◆ **INFORMATION PROVIDED**
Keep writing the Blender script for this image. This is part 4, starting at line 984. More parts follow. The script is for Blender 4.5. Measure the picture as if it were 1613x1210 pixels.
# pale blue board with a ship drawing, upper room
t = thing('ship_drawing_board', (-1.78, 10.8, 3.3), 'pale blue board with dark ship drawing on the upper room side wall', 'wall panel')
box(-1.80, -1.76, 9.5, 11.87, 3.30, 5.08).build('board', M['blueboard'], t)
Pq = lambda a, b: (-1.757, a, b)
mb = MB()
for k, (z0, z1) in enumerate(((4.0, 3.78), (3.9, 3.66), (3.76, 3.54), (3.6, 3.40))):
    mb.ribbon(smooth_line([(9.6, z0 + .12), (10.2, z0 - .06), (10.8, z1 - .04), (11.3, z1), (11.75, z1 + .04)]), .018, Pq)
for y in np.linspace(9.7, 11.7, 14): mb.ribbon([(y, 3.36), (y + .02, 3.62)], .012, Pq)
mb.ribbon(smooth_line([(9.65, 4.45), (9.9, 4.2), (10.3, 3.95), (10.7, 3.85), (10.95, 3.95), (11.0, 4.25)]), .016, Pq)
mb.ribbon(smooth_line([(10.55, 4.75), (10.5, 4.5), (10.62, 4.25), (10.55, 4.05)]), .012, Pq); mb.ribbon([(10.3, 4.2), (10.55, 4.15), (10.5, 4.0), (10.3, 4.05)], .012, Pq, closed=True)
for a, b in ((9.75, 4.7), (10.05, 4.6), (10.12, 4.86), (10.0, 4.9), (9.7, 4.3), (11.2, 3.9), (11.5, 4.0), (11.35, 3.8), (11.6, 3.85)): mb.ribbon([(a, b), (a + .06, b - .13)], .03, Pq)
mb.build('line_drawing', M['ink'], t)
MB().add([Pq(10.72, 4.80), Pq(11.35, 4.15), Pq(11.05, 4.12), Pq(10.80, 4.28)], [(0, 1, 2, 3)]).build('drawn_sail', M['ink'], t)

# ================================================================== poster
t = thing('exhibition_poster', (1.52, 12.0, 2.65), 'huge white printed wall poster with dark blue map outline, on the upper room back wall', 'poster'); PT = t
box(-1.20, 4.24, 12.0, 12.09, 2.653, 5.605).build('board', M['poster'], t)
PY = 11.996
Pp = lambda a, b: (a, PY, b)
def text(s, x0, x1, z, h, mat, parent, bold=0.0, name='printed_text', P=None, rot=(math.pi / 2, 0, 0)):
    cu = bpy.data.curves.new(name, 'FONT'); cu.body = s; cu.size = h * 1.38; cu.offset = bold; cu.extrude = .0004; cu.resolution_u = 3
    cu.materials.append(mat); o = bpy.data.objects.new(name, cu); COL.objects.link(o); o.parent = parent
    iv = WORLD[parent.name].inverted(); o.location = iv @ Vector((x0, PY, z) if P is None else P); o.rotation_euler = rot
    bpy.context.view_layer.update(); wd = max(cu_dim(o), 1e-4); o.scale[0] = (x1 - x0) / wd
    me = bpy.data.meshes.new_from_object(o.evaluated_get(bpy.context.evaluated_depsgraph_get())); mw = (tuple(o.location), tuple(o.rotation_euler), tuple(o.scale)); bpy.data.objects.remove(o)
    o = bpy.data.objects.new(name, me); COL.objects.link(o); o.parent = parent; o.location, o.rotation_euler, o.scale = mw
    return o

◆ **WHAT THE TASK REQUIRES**
Write the entire listing out again, word for word.

◆ **EXERCISE RESULT**
Keep writing the Blender script for this image. This is part 4, starting at line 984. More parts follow. The script is for Blender 4.5. Measure the picture as if it were 1613x1210 pixels.
# pale blue board with a ship drawing, upper room
t = thing('ship_drawing_board', (-1.78, 10.8, 3.3), 'pale blue board with dark ship drawing on the upper room side wall', 'wall panel')
box(-1.80, -1.76, 9.5, 11.87, 3.30, 5.08).build('board', M['blueboard'], t)
Pq = lambda a, b: (-1.757, a, b)
mb = MB()
for k, (z0, z1) in enumerate(((4.0, 3.78), (3.9, 3.66), (3.76, 3.54), (3.6, 3.40))):
    mb.ribbon(smooth_line([(9.6, z0 + .12), (10.2, z0 - .06), (10.8, z1 - .04), (11.3, z1), (11.75, z1 + .04)]), .018, Pq)
for y in np.linspace(9.7, 11.7, 14): mb.ribbon([(y, 3.36), (y + .02, 3.62)], .012, Pq)
mb.ribbon(smooth_line([(9.65, 4.45), (9.9, 4.2), (10.3, 3.95), (10.7, 3.85), (10.95, 3.95), (11.0, 4.25)]), .016, Pq)
mb.ribbon(smooth_line([(10.55, 4.75), (10.5, 4.5), (10.62, 4.25), (10.55, 4.05)]), .012, Pq); mb.ribbon([(10.3, 4.2), (10.55, 4.15), (10.5, 4.0), (10.3, 4.05)], .012, Pq, closed=True)
for a, b in ((9.75, 4.7), (10.05, 4.6), (10.12, 4.86), (10.0, 4.9), (9.7, 4.3), (11.2, 3.9), (11.5, 4.0), (11.35, 3.8), (11.6, 3.85)): mb.ribbon([(a, b), (a + .06, b - .13)], .03, Pq)
mb.build('line_drawing', M['ink'], t)
MB().add([Pq(10.72, 4.80), Pq(11.35, 4.15), Pq(11.05, 4.12), Pq(10.80, 4.28)], [(0, 1, 2, 3)]).build('drawn_sail', M['ink'], t)

# ================================================================== poster
t = thing('exhibition_poster', (1.52, 12.0, 2.65), 'huge white printed wall poster with dark blue map outline, on the upper room back wall', 'poster'); PT = t
box(-1.20, 4.24, 12.0, 12.09, 2.653, 5.605).build('board', M['poster'], t)
PY = 11.996
Pp = lambda a, b: (a, PY, b)
def text(s, x0, x1, z, h, mat, parent, bold=0.0, name='printed_text', P=None, rot=(math.pi / 2, 0, 0)):
    cu = bpy.data.curves.new(name, 'FONT'); cu.body = s; cu.size = h * 1.38; cu.offset = bold; cu.extrude = .0004; cu.resolution_u = 3
    cu.materials.append(mat); o = bpy.data.objects.new(name, cu); COL.objects.link(o); o.parent = parent
    iv = WORLD[parent.name].inverted(); o.location = iv @ Vector((x0, PY, z) if P is None else P); o.rotation_euler = rot
    bpy.context.view_layer.update(); wd = max(cu_dim(o), 1e-4); o.scale[0] = (x1 - x0) / wd
    me = bpy.data.meshes.new_from_object(o.evaluated_get(bpy.context.evaluated_depsgraph_get())); mw = (tuple(o.location), tuple(o.rotation_euler), tuple(o.scale)); bpy.data.objects.remove(o)
    o = bpy.data.objects.new(name, me); COL.objects.link(o); o.parent = parent; o.location, o.rotation_euler, o.scale = mw
    return o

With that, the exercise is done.